11 Comments on “Unacceptable Telecommunications Masts (16) – the Shared Rural Network and Ryvoan Bothy

  1. This is a disproportionate (cost/benefit) waste of public funds….money would be better spent filling pot holes and/or reducing electricity connectivity charges.

  2. Good article with useful analysis, thank you. These applications just keep on coming while those with the power to stop the juggernaut and sort out the mess continue to duck their responsibilities. If I had a tenner for every objection I’ve written so far I’d be able to afford a holiday …

  3. Just tried to make an objection, but it didn’t seem to submit and I note there are currently no other objections, which seems a bit odd. Has anyone else tried and does it seem to be working for you?

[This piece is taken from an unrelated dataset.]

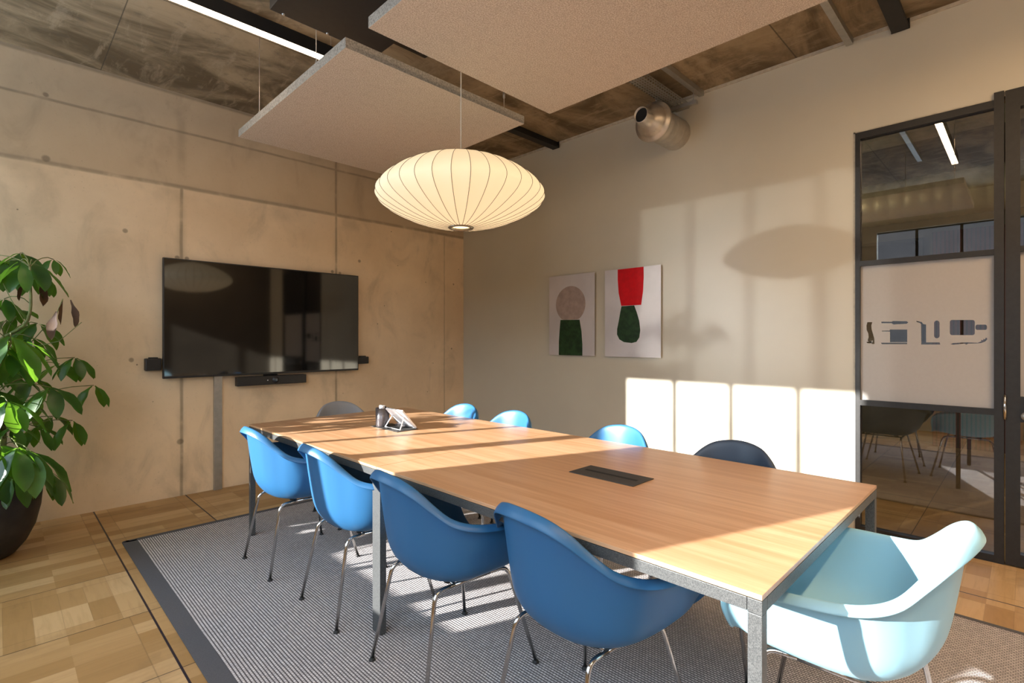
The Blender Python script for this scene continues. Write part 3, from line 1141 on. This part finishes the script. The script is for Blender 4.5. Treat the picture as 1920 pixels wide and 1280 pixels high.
lathe(bm, [(0.0005, .192), (.055, .192), (.070, .188), (.070, .182), (.02, .182)], 32)
obj('top_cap', bm, MT['galv'], pl, smooth=True)
bm = BM()
tube(bm, [(0, 0, .19), (0, 0, H - LZ)], .0030, 8)
obj('cord', bm, simple('lamp_cord', (.62, .55, .45), .6), pl)

# linear lights
ledm = emis('led_diffuser', (1.0, .72, .45), 26.0)
led_fill = emis('led_diffuser_fill', (1.0, .66, .36), 135.0)  # much stronger glow, for the added fill strips only
def led(x0, x1, y, z, label, em=None):
    t = thing('linear_light', label, 'light', ((x0 + x1) / 2, y, z), 0, 'linear ceiling lights')
    w = (x1 - x0) / 2
    bm = BM()
    box(bm, -w, w, -.026, .026, .004, .085)
    obj('housing', bm, MT['blackd'], t)
    obj('diffuser', boxbm(-w + .002, w - .002, -.0235, .0235, -.004, .0038), em or ledm, t)
    for sx in (-1, 1):
        bm = BM()
        tube(bm, [(sx * (w - .15), 0, .085), (sx * (w - .15), 0, H - z)], .0015, 6)
        obj('hanging_wire', bm, MT['cable'], t)
led(-4.05, -2.45, -1.800, 3.10, 'black linear ceiling light with a bright strip, near the concrete wall')
led(-2.77, -1.30, -4.465, 3.10, 'bright linear ceiling light seen mirrored in the glass partition')
led(-4.75, -3.25, -5.80, 3.10, 'unseen fill light added behind the viewer on the window side', led_fill)  # this strip and the next are added out of view to brighten the walls
led(-2.30, -.80, -5.80, 3.10, 'unseen fill light added behind the viewer on the door side', led_fill)

# black fan coil unit and its flat end
fc = thing('fan_coil_unit', 'large matt black unit fixed to the ceiling above the felt panels', 'air conditioner', (-2.85, -2.70, 3.0))
obj('casing', boxbm(-.285, .335, -.225, .475, 0, .345, bevel=.004), MT['blackd'], fc)
obj('outlet_box', boxbm(.336, .66, -.045, .44, .10, .34), MT['blackm'], fc)
bm = BM()
for x in (-.22, .02):
    lathe(bm, [(0.0005, -.006), (.006, -.006), (.008, 0.0)], 10, (x, .462, 0))
obj('screw', bm, MT['galv'], fc)

def beam(y0, y1, z0, x0, mat, name, label, cat, x1=-.001):
    t = thing(name, label, cat, (0, (y0 + y1) / 2, z0))
    w = (y1 - y0) / 2
    h = H - z0 - .0005
    bm = BM()
    box(bm, x0, x1, -w, w, 0, h * .35)
    box(bm, x0, x1, -w * .55, w * .55, h * .35, h)
    obj('profile', bm, mat, t)
    obj('end_plate', boxbm(x1 - .006, x1, -w - .004, w + .004, 0, h), mat, t)
    return t
beam(-1.560, -1.480, 3.285, -3.4, MT['blackd'], 'ceiling_track', 'black ceiling track ending at the grey wall behind the lamp', 'track', -.013)
beam(-4.455, -4.365, 3.285, -1.1, MT['blackd'], 'ceiling_track', 'black ceiling track meeting the grey wall above the glass partition', 'track', -.013)
for (y, lab, xa) in ((-4.130, 'thin galvanised steel rail on the ceiling left of the black track above the partition', -3.2),
                     (-3.085, 'thin galvanised steel rail on the ceiling beside the cable tray', -3.2)):
    tag(obj('ceiling_rail', boxbm(xa, -.013, y - .021, y + .021, 3.308, H - .0005), MT['galv']), lab, 'rail', 'galvanised ceiling rails')

# perforated cable tray with hangers
ct = thing('cable_tray', 'perforated galvanised cable tray hanging above the vent pipe', 'cable tray', (0, -2.945, 3.222))
M = Mat('perforated_steel')
co = M.coord()
o3 = M.xyz(co)
hx_ = M.math('ABSOLUTE', M.math('SUBTRACT', M.math('FRACT', M.math('DIVIDE', o3[0], .035)), .5))
hy_ = M.math('ABSOLUTE', M.math('SUBTRACT', M.math('FRACT', M.math('DIVIDE', M.math('ADD', o3[1], o3[2]), .022)), .5))
hh = M.math('MULTIPLY', M.math('LESS_THAN', hx_, .28), M.math('LESS_THAN', hy_, .22))
pr = M.n('ShaderNodeBsdfPrincipled')
pr.inputs['Base Color'].default_value = (.42, .41, .38, 1)
pr.inputs['Metallic'].default_value = .8
pr.inputs['Roughness'].default_value = .42
trn = M.n('ShaderNodeBsdfTransparent')
mxs = M.n('ShaderNodeMixShader')
M.l(hh, mxs.inputs[0])
M.l(pr.outputs[0], mxs.inputs[1])
M.l(trn.outputs[0], mxs.inputs[2])
M.l(mxs.outputs[0], M.out.inputs[0])
perf = M.m
bm = BM()
box(bm, -1.9, -.06, -.06, .06, 0, .0015)
box(bm, -1.9, -.06, -.06, -.0585, .0015, .04)
box(bm, -1.9, -.06, .0585, .06, .0015, .04)
obj('tray', bm, perf, ct)
for x in (-.16, -1.25):
    bm = BM()
    box(bm, x - .018, x + .018, -.17, .09, -.03, -.002)
    obj('strut_channel', bm, MT['galv'], ct)
    for y in (-.14, .075):
        bm = BM()
        tube(bm, [(x, y, -.034), (x, y, H - 3.222 - .001)], .004, 8)
        tube(bm, [(x, y, 0), (x, y, .008)], .010, 6)
        obj('threaded_rod', bm, MT['galv'], ct)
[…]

    1. I have just submitted an objection – I forgot to tick the commenter type options and my comment was initially rejected but when I filled in this box it accepted the comment. Comments don’t get automatically posted to the planning portal, they are looked at by planning officers first and that can take a time

    2. Objections can take a week or more to appear on the planning portal, so don’t worry if it looks like nobody else has commented. If you think yours may not have been submitted, send it by email to the planning authority instead.

  4. I’m surprised the Nats haven’t jumped on this as another example of Westminster not listening to Scotland; I wonder why not? Especially in iconic landscapes such as Glenmore, Glencoe and Torridon.

    1. The problem is the SNP now favours development, any development, over landscape and wild land. It does not matter what you dig up because, as Keynes argued, it creates job and is good for capitalism. Other political parties share that view. The last nationalist to do anything for the landscape was Alex Salmond who gave the go ahead to giving Wild Land Areas some protection under the planning system. NPF4 has weakened that.